Throwing something like “the first werewolf” out there is a very big statement. We know werewolf beliefs existed well into pre-history – BC or CE depending on how you want to list your dating system. We have cave paintings from around 45,000 BP (Before Present; radiocarbon dating system) or so. So who or what was the “first werewolf?” We can’t really know. That’s lost to time. To claim otherwise is ridiculous and false.

Depending on what scholar you ask, though, you might get some different answers. But when it really comes down to it, in terms of what we think of as a werewolf today, who was the first recorded werewolf? Probably King Lycaon of ancient Greece. Pop culture has latched onto this idea, too – just ask Teen Wolf (the MTV show, not the original movie).

So what’s the deal with King Lycaon, anyway? Here’s how his story goes:

The Greek king named Lycaon ruled over the region of Arcadia, which is often considered a pastoral paradise, at least in Early Modern culture. Although most scholars refer to the version of this tale as retold in Ovid’s Metamorphoses, many variants of Lycaon’s story exist, one of which – told by the Greek poet, commentator, and grammarian Lycophron – says that Lycaon, as well as all his sons, and even all the other people of Arcadia were turned into wolves.

Ovid, however, tells a different tale: Lycaon doubts the divinity of Zeus when the god visits Arcadia. In order to test Zeus’s divinity, Lycaon attempts to feed him cooked human flesh and have him assassinated in the night. When Zeus realizes what Lycaon is doing, Lycaon tries to flee in fear.

But as he runs into the fields of Arcadia, trying to escape Zeus’s wrath, Lycaon is transformed into a wolf.
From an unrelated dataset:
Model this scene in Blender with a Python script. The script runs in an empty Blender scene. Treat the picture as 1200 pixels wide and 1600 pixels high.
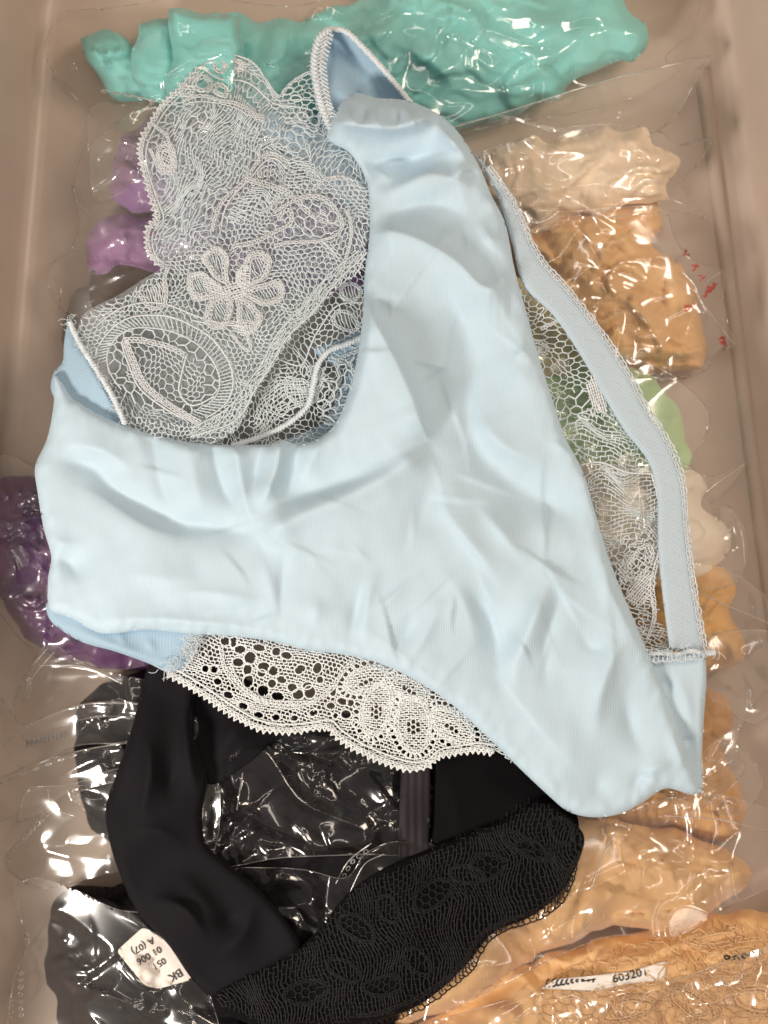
import bpy, math, random
import numpy as np
from mathutils import Vector

# ------------------------------------------------------------------ camera, world, light
S = 0.00035            # metres per photograph pixel at the level of the top garment
CAMH, DREF = 2200.0, 2000.0
scn = bpy.context.scene
COL = scn.collection
R = math.radians

cam_d = bpy.data.cameras.new('camera')
cam = bpy.data.objects.new('camera', cam_d); COL.objects.link(cam)
cam.location = (0, 0, CAMH * S)
cam.rotation_euler = (0, 0, 0)
cam_d.sensor_fit = 'VERTICAL'; cam_d.sensor_height = 24.0
cam_d.lens = 24.0 * DREF / 1600.0
cam_d.clip_start = 0.01; cam_d.clip_end = 50
cam_d.dof.use_dof = True
cam_d.dof.focus_distance = (CAMH - 225) * S
cam_d.dof.aperture_fstop = 2.2
scn.camera = cam

world = bpy.data.worlds.new('World'); scn.world = world
world.use_nodes = True
bg = world.node_tree.nodes['Background']
bg.inputs['Color'].default_value = (1.0, 0.90, 0.82, 1)
bg.inputs['Strength'].default_value = 0.17

def area(name, loc, target, size, watts, col, sy=None):
    d = bpy.data.lights.new(name, 'AREA'); d.energy = watts; d.color = col
    d.shape = 'RECTANGLE' if sy else 'SQUARE'; d.size = size
    if sy: d.size_y = sy
    o = bpy.data.objects.new(name, d); COL.objects.link(o)
    o.location = loc
    o.rotation_euler = (Vector(target) - Vector(loc)).to_track_quat('-Z', 'Y').to_euler()
    return o
area('ceiling_panel_light', (-0.78, -0.62, 0.82), (0, -0.02, 0.05), 0.26, 15.5, (1.0, 0.91, 0.82), 0.24)
area('right_fill_light', (0.68, 0.38, 0.9), (0.15, 0.05, 0.05), 0.4, 6.2, (1.0, 0.83, 0.68), 0.3)  # added fill lamp, warms and brightens the right side
for lx, ly, rx in ((0.1, 0.6, 1.3), (-0.45, 0.25, 1.3), (0.65, -0.45, 1.3)):
    area('film_streak_light', (lx, ly, 1.9), (lx * 0.3, ly * 0.3, 0), rx, 2.8, (1.0, 0.88, 0.77), 0.07)  # strip lamps added overhead so the film shows long streak glints

scn.view_settings.view_transform = 'Standard'
scn.view_settings.look = 'None'
scn.view_settings.exposure = 0.0
scn.view_settings.gamma = 1.0
scn.cycles.transparent_max_bounces = 24
scn.cycles.max_bounces = 7
scn.cycles.caustics_reflective = False
scn.cycles.caustics_refractive = False

# ------------------------------------------------------------------ numeric helpers
def at(x, y, h):
    """photograph position + height above the bin floor (both in photo pixels) -> metres"""
    k = (CAMH - h) / DREF * S
    return np.stack([(x - 600.0) * k, (800.0 - y) * k, h * S], -1)

class Field:
    """smooth isotropic random field, roughly -1..1"""
    def __init__(s, seed, lam, n=18, ang=None, spread=math.pi, aniso=None):
        r = np.random.RandomState(seed)
        a = r.uniform(0, 2 * math.pi, n) if ang is None else ang + r.normal(0, spread, n)
        l = lam * r.uniform(0.65, 1.7, n)
        s.kx = np.cos(a) / l * 2 * math.pi; s.ky = np.sin(a) / l * 2 * math.pi
        s.ph = r.uniform(0, 2 * math.pi, n); s.n = n
    def __call__(s, x, y):
        o = np.zeros(np.broadcast(x, y).shape)
        for kx, ky, p in zip(s.kx, s.ky, s.ph): o += np.sin(kx * x + ky * y + p)
        return o / math.sqrt(s.n)

def sstep(a, b, x):
    t = np.clip((x - a) / (b - a), 0, 1); return t * t * (3 - 2 * t)

def crumple(seed, lam, n=6):
    """creased film: windowed triangle waves in random directions"""
    r = np.random.RandomState(seed)
    w1, w2 = Field(seed + 1, lam * 1.6), Field(seed + 2, lam * 1.6)
    waves = []
    for i in range(n):
        a = r.uniform(0, math.pi); l = lam * r.uniform(0.7, 2.4)
        waves.append((math.cos(a), math.sin(a), l, r.uniform(0, 1), Field(seed + 10 + i, lam * 2.2, 10)))
    def f(x, y):
        xx = x + w1(x, y) * lam * 0.10; yy = y + w2(x, y) * lam * 0.10
        o = np.zeros(np.shape(x))
        for c, s_, l, p, wf in waves:
            t = (xx * c + yy * s_) / l + p
            tri = np.abs((t % 1.0) * 2 - 1) - 0.5
            o += tri * l * sstep(0.0, 1.0, wf(x, y))
        return o
    return f

def ridges(seed, lam, ang=None, spread=0.35, k=0.5):
    f1 = Field(seed, lam, 12, ang, spread) if ang is not None else Field(seed, lam, 14)
    f2 = Field(seed + 5, lam * k, 12, ang, spread) if ang is not None else Field(seed + 5, lam * k, 14)
    def f(x, y):
        a = np.abs(f1(x, y)); b = np.abs(f2(x, y))
        return (1 - np.minimum(a, 1.5) / 1.5) ** 1.4 + 0.22 * (1 - np.minimum(b, 1.5) / 1.5) ** 1.6
    return f

def pleats(seed, lam, ang):
    """overlapping cloth layers: slow rise, quick fall, wandering along their length"""
    w1, w2, w3 = Field(seed, lam * 3.2), Field(seed + 1, lam * 1.1), Field(seed + 2, lam * 2.4)
    c, q = math.cos(ang), math.sin(ang); sgn = 1 if seed % 2 else -1
    def f(x, y):
        t = sgn * ((x * c + y * q) + lam * 0.75 * w1(x, y) + lam * 0.14 * w2(x, y)) / lam
        fr = t % 1.0
        s_ = np.where(fr < 0.9, sstep(0, 1, fr / 0.9) * 0.5 + fr / 0.9 * 0.5, (1 - fr) / 0.1)
        return s_ * (0.35 + 0.65 * sstep(-0.6, 0.8, w3(x, y)))
    return f

def catmull(pts, closed=True, n=6, sharp=()):
    P = np.array(pts, float)
    m = len(P); out = []
    rng = range(m if closed else m - 1)
    for i in rng:
        if closed: p0, p1, p2, p3 = P[(i - 1) % m], P[i], P[(i + 1) % m], P[(i + 2) % m]
        else: p0, p1, p2, p3 = P[max(i - 1, 0)], P[i], P[i + 1], P[min(i + 2, m - 1)]
        m1 = (p2 - p0) * 0.5; m2 = (p3 - p1) * 0.5
        L = np.linalg.norm(p2 - p1) + 1e-9
        for v in (m1, m2):
            q = np.linalg.norm(v)
            if q > 1.0 * L: v *= L / q
        if i in sharp: m1 = (p2 - p1) * 0.9
        if ((i + 1) % m) in sharp: m2 = (p2 - p1) * 0.9
        for j in range(n):
            t = j / n; t2, t3 = t * t, t * t * t
            out.append((2*t3-3*t2+1)*p1 + (t3-2*t2+t)*m1 + (-2*t3+3*t2)*p2 + (t3-t2)*m2)
    if not closed: out.append(P[-1])
    return np.array(out)

def inside(x, y, poly):
    c = np.zeros(np.shape(x), bool)
    x2, y2 = np.roll(poly[:, 0], -1), np.roll(poly[:, 1], -1)
    for a, b, e, f in zip(poly[:, 0], poly[:, 1], x2, y2):
        if b == f: continue
        k = ((b > y) != (f > y)) & (x < (e - a) * (y - b) / (f - b) + a)
        c ^= k
    return c

def nearest(x, y, poly, closed=True):
    """distance, nearest point, signed side, arc fraction to a polyline"""
    A = poly; B = np.roll(poly, -1, 0)
    if not closed: A, B = A[:-1], B[:-1]
    L = np.hypot(*(B - A).T); T = np.concatenate([[0], np.cumsum(L)]); tot = T[-1] + 1e-9
    best = np.full(np.shape(x), 1e9); nx = np.zeros_like(best); ny = np.zeros_like(best)
    sg = np.zeros_like(best); fr = np.zeros_like(best)
    for i in range(len(A)):
        dx, dy = B[i] - A[i]; q = dx * dx + dy * dy
        if q < 1e-9: continue
        t = np.clip(((x - A[i, 0]) * dx + (y - A[i, 1]) * dy) / q, 0, 1)
        px, py = A[i, 0] + t * dx, A[i, 1] + t * dy
        d = np.hypot(x - px, y - py); m = d < best
        best = np.where(m, d, best); nx = np.where(m, px, nx); ny = np.where(m, py, ny)
        sg = np.where(m, dx * (y - A[i, 1]) - dy * (x - A[i, 0]), sg)
        fr = np.where(m, (T[i] + t * L[i]) / tot, fr)
    return best, nx, ny, np.sign(sg), fr

def strokes(fs):
    """folds: (points, amp, w_left, w_right[, taper]); right = below when drawn left to right"""
    pre = []
    for f in fs:
        pts, amp, wl, wr = f[:4]; tp = f[4] if len(f) > 4 else 0.5
        pre.append((catmull(pts, False, 5) if len(pts) > 2 else np.array(pts, float), amp, wl, wr, tp))
    def fn(x, y):
        o = np.zeros(np.shape(x))
        for pts, amp, wl, wr, tp in pre:
            d, _, _, s, fr = nearest(x, y, pts, False)
            w = np.where(s > 0, wr, wl); t = d / w
            p = np.exp(-(np.sqrt(t * t + 0.08) - 0.283) * 1.2)
            if tp > 0: p = p * sstep(-0.02, tp, fr) * sstep(-0.02, tp, 1 - fr)
            o += amp * p
        return o
    return fn

# running height map of the pile (everything laid down so far), in photo pixels
G = 6
HX = np.arange(-300, 1506, G); HY = np.arange(-300, 1906, G)
H = np.zeros((len(HY), len(HX)))
HMX, HMY = np.meshgrid(HX, HY)
def hs(x, y, A=None):
    A = H if A is None else A
    u = np.clip((np.asarray(x) + 300) / G, 0, len(HX) - 1.001); v = np.clip((np.asarray(y) + 300) / G, 0, len(HY) - 1.001)
    i, j = u.astype(int), v.astype(int); a, b = u - i, v - j
    return (A[j, i] * (1-a) + A[j, i+1] * a) * (1-b) + (A[j+1, i] * (1-a) + A[j+1, i+1] * a) * b
def blur(A, n):
    for _ in range(3):
        for ax in (0, 1):
            P = np.pad(A, [(n, n) if k == ax else (0, 0) for k in (0, 1)], mode='edge')
            c = np.cumsum(P, ax); z = np.zeros_like(np.take(c, [0], ax)); c = np.concatenate([z, c], ax)
            m = 2 * n + 1
            A = (np.take(c, range(m, c.shape[ax]), ax) - np.take(c, range(0, c.shape[ax] - m), ax)) / m
    return A
def dilate(A, n):
    B = A
    for ax in (0, 1):
        C = B.copy()
        for k in range(1, n + 1):
            C = np.maximum(C, np.maximum(np.roll(B, k, ax), np.roll(B, -k, ax)))
        B = C
    return B
def stamp(poly, hfun):
    """raise the height map under a laid-down sheet"""
    m = inside(HMX, HMY, poly)
    if m.any():
        hv = hfun(HMX[m], HMY[m]); H[m] = np.maximum(H[m], hv)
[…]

So just like Lycaon is possibly the first werewolf we still have on record, he’s also an early example of involuntary transformation with negative connotations. He even has his own detailed shift into his wolf form! Witness history’s first werewolf transformation sequence, as recounted by Ovid:

[Lycaon] howled his heart out, trying in vain to speak.
With rabid mouth he turned his lust for slaughter
Against the flocks, delighting still in blood.
His clothes changed to coarse hair, his arms to legs—
He was a wolf, yet kept some human trace,
the same grey hair, the same fierce face, the same
Wild eyes, the same image of savagery.

King Lycaon’s change, unlike some werewolves, seems to be permanent – although this wasn’t the case with many of the later tales of Arcadian werewolves, of which there are lots, and werewolves became adopted into their very culture (more on those later). There are werewolf tales as told by Greek and Roman authors such as Virgil, Herodotus, Pliny, Petronius, and many others, including Pomponius Mela and Agriopas.

Plenty of them are not necessarily considered a curse like Lycaon’s was.

King Lycaon is by no means the only werewolf of ancient Greece. I’ll cover all the others in the future. The Arcadians (the people of the land King Lycaon ruled) themselves were very heavily associated with werewolves and had lots of werewolf rituals, which will be the focus of another random werewolf fact. Same goes for Roman werewolf beliefs.

So if you didn’t think the ancient Greeks believed in werewolves, now you know – they certainly believed in them, and they had plenty! Not all of them were considered curses and/or malevolent like Lycaon, either.